Le jour du chien qui boite, Werner Lambersy (par Murielle Compère-Demarcy)
Le jour du chien qui boite, janvier 2020, 36 pages, 8 €
Ecrivain(s): Werner Lambersy Edition: Editions Henry
Ce nouvel opus de Werner Lambersy est un credo, un livre de prières adressé au monde dans le désir vivant de le voir s’accomplir à hauteur d’humanité, mû par l’amour (« L’amour est l’échelle de secours »), la fraternité, grandi par la beauté.

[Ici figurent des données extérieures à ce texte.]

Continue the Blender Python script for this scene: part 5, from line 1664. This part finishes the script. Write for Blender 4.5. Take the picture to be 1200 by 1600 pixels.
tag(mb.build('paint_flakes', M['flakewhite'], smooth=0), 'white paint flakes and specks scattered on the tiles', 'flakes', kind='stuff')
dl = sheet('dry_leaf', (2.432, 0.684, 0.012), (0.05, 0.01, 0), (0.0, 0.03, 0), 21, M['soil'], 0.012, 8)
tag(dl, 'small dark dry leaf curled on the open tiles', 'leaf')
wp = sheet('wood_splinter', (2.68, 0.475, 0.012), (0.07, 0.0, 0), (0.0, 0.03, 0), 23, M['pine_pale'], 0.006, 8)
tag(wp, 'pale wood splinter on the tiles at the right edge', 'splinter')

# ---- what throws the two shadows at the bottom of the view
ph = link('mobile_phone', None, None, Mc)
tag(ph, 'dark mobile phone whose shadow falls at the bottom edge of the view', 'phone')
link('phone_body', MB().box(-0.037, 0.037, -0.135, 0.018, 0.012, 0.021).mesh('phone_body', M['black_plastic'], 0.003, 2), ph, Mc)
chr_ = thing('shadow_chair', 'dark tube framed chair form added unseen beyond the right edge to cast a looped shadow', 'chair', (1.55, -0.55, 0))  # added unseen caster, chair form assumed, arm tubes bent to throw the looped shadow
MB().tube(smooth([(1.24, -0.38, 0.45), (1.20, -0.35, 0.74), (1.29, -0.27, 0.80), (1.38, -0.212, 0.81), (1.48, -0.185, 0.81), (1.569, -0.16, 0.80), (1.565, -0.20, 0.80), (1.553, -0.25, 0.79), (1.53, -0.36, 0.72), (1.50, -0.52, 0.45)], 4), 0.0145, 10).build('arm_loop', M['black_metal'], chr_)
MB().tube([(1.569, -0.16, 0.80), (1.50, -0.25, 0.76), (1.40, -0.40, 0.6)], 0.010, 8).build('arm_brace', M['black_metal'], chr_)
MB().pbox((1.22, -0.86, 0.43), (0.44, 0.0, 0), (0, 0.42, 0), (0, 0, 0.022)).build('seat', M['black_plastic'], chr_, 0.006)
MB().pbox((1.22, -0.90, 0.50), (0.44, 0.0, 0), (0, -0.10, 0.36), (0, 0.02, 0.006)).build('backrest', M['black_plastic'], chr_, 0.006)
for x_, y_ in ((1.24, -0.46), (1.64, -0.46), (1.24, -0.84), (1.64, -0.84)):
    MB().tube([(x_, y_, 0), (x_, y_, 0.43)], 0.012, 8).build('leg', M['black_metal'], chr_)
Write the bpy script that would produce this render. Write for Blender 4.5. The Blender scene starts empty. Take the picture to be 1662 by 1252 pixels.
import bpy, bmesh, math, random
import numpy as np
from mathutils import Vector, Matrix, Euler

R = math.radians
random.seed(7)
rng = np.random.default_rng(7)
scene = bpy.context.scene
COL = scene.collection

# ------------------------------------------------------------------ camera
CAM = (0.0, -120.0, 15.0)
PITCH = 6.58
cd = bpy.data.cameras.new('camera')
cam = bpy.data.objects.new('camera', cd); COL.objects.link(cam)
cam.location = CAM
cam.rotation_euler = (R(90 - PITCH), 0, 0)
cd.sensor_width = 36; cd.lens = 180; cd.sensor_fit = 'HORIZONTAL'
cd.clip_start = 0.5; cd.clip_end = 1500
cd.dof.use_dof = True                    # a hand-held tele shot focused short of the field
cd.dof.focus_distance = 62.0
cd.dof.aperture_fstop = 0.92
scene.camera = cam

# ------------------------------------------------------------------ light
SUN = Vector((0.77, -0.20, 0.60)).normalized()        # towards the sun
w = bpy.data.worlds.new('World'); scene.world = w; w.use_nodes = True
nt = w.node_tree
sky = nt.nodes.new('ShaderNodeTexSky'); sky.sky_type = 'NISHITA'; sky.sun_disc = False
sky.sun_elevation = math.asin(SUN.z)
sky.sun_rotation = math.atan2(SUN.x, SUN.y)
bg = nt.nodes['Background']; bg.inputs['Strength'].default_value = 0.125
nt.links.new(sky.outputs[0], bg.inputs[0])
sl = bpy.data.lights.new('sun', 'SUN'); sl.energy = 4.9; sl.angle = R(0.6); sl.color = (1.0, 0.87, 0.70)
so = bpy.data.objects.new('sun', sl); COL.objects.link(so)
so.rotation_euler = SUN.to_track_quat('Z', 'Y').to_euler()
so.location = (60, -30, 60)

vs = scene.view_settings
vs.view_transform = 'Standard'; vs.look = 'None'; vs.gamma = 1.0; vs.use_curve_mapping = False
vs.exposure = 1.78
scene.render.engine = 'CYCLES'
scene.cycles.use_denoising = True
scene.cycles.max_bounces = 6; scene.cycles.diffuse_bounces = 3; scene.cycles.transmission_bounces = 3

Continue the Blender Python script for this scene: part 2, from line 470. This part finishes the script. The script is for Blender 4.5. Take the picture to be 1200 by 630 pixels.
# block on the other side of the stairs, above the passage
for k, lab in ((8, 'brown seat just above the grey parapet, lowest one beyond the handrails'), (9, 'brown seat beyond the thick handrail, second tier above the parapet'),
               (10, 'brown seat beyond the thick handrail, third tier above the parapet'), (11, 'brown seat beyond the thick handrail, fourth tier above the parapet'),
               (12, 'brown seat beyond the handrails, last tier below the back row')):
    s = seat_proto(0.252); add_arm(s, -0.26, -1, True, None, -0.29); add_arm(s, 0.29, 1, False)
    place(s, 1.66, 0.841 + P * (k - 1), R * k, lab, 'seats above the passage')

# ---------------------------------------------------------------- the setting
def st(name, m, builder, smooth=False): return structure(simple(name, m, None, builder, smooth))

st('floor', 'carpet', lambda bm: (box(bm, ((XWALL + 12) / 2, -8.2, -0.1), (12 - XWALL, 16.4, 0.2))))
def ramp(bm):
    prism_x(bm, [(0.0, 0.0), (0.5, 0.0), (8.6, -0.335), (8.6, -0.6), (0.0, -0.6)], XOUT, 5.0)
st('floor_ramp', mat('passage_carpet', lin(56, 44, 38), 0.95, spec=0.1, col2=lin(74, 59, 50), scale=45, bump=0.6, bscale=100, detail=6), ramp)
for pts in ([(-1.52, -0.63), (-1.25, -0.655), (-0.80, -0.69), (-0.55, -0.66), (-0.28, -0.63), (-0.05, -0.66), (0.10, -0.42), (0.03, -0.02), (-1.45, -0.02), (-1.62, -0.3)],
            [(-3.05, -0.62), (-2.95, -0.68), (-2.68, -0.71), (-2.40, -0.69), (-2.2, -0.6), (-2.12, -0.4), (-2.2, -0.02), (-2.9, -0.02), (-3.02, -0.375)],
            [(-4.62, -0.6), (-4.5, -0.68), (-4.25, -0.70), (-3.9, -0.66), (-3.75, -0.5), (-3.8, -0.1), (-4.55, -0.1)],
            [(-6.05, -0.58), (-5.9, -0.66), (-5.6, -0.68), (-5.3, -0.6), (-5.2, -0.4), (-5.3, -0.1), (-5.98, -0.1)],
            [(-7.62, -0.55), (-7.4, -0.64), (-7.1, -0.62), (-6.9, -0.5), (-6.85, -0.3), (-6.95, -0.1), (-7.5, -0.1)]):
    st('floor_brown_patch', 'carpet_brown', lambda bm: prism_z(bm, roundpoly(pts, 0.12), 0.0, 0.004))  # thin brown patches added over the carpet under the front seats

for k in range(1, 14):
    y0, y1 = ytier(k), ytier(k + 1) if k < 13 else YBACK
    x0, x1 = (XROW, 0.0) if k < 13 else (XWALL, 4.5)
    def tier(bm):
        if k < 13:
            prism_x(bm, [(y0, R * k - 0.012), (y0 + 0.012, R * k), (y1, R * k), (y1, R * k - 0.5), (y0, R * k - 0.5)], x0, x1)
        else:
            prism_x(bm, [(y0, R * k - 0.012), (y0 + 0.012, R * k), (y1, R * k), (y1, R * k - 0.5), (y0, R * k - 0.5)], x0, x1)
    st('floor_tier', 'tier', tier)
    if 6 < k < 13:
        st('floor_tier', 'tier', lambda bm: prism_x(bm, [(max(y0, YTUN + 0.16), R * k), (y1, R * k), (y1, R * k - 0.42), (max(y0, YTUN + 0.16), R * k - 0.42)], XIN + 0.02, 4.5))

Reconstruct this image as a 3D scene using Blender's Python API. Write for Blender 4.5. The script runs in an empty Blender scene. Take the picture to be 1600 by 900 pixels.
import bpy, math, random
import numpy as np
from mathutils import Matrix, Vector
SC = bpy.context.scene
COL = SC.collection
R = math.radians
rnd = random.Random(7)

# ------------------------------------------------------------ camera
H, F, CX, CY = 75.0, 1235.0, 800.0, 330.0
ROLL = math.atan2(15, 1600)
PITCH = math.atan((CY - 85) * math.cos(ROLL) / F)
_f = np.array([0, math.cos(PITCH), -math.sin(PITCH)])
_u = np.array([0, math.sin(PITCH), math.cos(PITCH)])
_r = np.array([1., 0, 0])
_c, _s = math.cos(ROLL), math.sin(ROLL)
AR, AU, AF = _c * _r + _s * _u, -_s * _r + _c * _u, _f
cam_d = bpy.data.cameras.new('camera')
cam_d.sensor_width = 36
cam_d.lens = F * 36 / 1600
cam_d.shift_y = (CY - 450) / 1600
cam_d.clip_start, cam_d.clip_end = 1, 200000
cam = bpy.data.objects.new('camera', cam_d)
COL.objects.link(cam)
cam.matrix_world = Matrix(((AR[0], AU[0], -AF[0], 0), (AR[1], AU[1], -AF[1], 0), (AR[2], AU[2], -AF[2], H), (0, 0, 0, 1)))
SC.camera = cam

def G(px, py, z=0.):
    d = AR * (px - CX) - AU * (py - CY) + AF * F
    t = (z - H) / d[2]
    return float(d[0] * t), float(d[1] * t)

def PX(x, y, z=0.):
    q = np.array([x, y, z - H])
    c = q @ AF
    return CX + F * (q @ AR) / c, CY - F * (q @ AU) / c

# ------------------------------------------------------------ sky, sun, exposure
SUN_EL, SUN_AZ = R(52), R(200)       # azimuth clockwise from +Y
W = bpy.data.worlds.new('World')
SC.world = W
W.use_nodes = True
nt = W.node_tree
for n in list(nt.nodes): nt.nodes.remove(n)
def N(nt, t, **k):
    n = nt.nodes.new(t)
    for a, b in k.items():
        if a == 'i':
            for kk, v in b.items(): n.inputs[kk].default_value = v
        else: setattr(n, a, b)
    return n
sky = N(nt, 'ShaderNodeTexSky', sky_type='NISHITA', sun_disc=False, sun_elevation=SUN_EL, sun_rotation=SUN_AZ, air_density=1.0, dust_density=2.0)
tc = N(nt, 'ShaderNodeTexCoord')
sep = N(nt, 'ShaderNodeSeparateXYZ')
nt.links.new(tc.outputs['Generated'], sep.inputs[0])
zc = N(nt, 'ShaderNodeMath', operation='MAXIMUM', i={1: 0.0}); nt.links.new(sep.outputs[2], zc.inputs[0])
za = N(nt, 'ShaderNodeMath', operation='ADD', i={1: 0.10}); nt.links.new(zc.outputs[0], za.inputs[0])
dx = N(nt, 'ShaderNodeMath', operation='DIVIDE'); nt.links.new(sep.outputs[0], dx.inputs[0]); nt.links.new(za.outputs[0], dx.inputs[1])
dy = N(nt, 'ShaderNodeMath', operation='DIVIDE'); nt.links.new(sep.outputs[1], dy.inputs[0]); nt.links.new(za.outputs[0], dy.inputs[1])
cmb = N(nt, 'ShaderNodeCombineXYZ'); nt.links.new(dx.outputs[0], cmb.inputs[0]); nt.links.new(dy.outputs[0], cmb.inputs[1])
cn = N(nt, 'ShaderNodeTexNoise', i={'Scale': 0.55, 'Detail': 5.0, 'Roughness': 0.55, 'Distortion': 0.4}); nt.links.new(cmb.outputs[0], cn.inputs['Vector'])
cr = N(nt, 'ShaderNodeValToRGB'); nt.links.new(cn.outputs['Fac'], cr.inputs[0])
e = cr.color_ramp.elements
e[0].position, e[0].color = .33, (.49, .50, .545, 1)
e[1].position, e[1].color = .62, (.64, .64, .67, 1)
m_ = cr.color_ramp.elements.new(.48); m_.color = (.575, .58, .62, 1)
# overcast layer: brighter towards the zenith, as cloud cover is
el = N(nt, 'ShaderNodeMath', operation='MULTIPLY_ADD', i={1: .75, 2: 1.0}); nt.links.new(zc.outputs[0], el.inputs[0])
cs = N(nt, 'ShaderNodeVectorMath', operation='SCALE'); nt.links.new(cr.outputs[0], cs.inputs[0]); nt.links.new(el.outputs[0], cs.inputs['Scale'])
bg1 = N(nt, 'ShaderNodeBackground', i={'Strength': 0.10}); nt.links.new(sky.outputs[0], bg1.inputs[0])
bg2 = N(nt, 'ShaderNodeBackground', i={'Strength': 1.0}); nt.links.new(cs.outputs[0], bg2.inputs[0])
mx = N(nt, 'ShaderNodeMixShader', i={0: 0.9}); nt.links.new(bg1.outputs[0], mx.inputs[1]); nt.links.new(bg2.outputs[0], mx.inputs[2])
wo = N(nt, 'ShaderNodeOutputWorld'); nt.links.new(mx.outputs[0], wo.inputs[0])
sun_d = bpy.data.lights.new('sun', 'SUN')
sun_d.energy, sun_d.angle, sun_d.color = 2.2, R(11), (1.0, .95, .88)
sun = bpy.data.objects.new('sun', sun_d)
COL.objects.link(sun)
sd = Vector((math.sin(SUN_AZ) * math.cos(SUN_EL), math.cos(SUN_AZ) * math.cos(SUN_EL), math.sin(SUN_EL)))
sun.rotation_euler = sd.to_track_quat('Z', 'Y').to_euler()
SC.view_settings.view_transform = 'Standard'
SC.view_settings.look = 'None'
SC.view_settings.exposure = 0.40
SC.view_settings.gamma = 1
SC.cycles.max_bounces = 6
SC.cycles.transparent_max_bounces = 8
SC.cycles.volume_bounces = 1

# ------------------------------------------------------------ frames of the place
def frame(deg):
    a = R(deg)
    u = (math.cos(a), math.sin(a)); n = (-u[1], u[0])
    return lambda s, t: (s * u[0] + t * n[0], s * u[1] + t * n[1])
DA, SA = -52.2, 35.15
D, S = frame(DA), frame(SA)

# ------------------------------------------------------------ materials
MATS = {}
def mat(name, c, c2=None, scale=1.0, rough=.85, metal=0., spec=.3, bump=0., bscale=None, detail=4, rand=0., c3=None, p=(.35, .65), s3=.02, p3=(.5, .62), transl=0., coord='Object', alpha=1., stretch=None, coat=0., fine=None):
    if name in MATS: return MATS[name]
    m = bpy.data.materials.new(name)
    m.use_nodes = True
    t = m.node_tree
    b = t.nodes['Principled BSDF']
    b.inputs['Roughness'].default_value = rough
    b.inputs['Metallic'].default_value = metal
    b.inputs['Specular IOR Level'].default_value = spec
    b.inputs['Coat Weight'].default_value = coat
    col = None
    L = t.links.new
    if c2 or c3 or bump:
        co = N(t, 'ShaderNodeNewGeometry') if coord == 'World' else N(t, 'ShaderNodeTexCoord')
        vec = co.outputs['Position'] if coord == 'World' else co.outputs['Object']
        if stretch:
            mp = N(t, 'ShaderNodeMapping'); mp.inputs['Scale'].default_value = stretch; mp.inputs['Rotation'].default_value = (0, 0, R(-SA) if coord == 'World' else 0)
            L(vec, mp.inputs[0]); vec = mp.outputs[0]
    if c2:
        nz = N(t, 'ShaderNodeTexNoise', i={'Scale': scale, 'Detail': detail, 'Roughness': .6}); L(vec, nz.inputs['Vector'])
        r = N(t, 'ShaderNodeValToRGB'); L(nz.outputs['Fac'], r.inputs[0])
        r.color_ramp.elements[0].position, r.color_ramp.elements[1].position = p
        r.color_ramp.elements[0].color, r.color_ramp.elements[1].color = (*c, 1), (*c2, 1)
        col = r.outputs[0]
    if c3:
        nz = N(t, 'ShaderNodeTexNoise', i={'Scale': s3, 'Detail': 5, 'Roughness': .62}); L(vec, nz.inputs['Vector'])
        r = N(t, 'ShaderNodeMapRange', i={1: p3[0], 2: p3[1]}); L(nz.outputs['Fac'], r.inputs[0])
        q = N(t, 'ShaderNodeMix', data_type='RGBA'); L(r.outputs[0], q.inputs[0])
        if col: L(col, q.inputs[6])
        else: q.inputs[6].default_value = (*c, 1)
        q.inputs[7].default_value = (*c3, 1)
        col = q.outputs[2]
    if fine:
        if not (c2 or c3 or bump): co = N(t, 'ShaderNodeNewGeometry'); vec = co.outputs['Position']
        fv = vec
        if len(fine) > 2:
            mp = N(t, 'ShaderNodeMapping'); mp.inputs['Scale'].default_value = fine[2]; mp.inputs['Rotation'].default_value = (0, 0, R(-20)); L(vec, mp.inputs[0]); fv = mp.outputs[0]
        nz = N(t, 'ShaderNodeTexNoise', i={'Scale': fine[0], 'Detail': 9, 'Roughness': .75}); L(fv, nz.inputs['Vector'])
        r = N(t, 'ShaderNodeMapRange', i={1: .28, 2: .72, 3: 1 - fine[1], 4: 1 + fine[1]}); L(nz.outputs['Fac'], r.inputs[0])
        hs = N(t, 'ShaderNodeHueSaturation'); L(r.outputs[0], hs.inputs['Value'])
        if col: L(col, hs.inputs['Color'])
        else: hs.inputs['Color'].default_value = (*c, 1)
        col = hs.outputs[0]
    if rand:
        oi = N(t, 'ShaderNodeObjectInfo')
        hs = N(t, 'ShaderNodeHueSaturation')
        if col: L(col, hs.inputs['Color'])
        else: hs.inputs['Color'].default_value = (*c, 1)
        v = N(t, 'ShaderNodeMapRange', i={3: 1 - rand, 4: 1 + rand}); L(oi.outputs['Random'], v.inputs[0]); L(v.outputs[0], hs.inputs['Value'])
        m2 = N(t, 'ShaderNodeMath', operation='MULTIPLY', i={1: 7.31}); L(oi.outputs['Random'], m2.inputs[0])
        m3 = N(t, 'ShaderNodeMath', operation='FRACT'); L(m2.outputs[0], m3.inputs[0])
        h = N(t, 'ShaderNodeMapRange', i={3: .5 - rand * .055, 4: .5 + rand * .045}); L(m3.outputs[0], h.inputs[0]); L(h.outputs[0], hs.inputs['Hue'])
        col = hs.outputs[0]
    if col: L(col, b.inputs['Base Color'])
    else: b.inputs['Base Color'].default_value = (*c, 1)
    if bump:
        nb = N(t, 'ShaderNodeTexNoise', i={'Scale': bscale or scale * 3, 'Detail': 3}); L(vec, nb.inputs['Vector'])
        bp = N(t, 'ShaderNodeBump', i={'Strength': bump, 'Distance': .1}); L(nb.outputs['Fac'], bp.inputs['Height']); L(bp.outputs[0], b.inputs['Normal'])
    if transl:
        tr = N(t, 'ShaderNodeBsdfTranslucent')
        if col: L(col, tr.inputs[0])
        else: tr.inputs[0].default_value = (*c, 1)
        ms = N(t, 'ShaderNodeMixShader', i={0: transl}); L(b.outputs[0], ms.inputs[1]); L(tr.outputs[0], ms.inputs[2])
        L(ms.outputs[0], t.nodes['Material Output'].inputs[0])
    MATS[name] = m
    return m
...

Le constat du poète est lourd de déceptions et d’amers états des lieux mais s’il s’en remet à Celui qui pour certains créa le monde, c’est que l’espoir reste vivace :
« Seigneur puisque tu n’existes pas
Je me confie à toi »
Marginal, désœuvré, sans domicile fixe, après avoir « traversé, brisé ce jour du chien qui boite », l’homme qui s’exprime encore ici a entendu « que le monde n’a pas besoin de poète » et cependant affirme que la beauté a besoin qu’on la voie, « même si ce n’est que son ombre emportée ». Et ce recueil fait entendre l’écho de cette ombre emportée sous le feuillage du retrait qui fait silence pour mieux écouter et faire entendre le monde bruissant alentour qui ne cesse de veiller et de nous mettre en tension pour se sentir vivre.
« Dans l’hiver rude de (s)on âme », le poète remue la nuit dans le chaudron de sa « colère » et de sa « tristesse », de ses « regrets » et « échecs », « Ulysse toujours au bord : De la beauté et de l’horreur », face aux mets et mots mal cuisinés qui mettent à mal l’être du monde, la question de l’être pourtant essentielle… cependant le poète résiste et continue de faire corps avec le monde qui le porte et qu’il porte (« pour regarder dehors loin de son/ Corps le monde est un chien qui/ Boite il me suit se couche à terre ». Road-movie dans lequel s’écrivent des bribes d’existence « comme ces débris dérivant dans un cloaque/ De boues et de pensées boueuses auxquels/ les enfants jettent des pierres (…) », cet opus ne laisse cependant pas de continuer de croire en un monde possible reconsolidé par sa réconciliation avec le sens de son Histoire :
« Je suis triste mais je sais toujours
Pourquoi écrit Genet destination
Auschwitz Chatila KGB Cambodge
La place Tien An Men ou l’Afrique »
et par sa résilience dans le franchissement surmonté des écueils (« cependant ! Ce monde absurde/ Est superbe (…) ». Le poète est ce « chien qui boite » qui attend son heure comme une caresse inespérée, une parole fraternelle, et « marche et va/ de l’avant » comme « celui qui chante magnifique/ Et serein dans la forêt sans âge de ses/ Pensées », dans « la joie sans mesure » de vivre et de goûter le présent augmenté de poésie ardente, accablante, amoureuse, titubante, clairvoyante, « hirondelle matinale(qui) danse à la corde sur/ la ligne d’horizon ».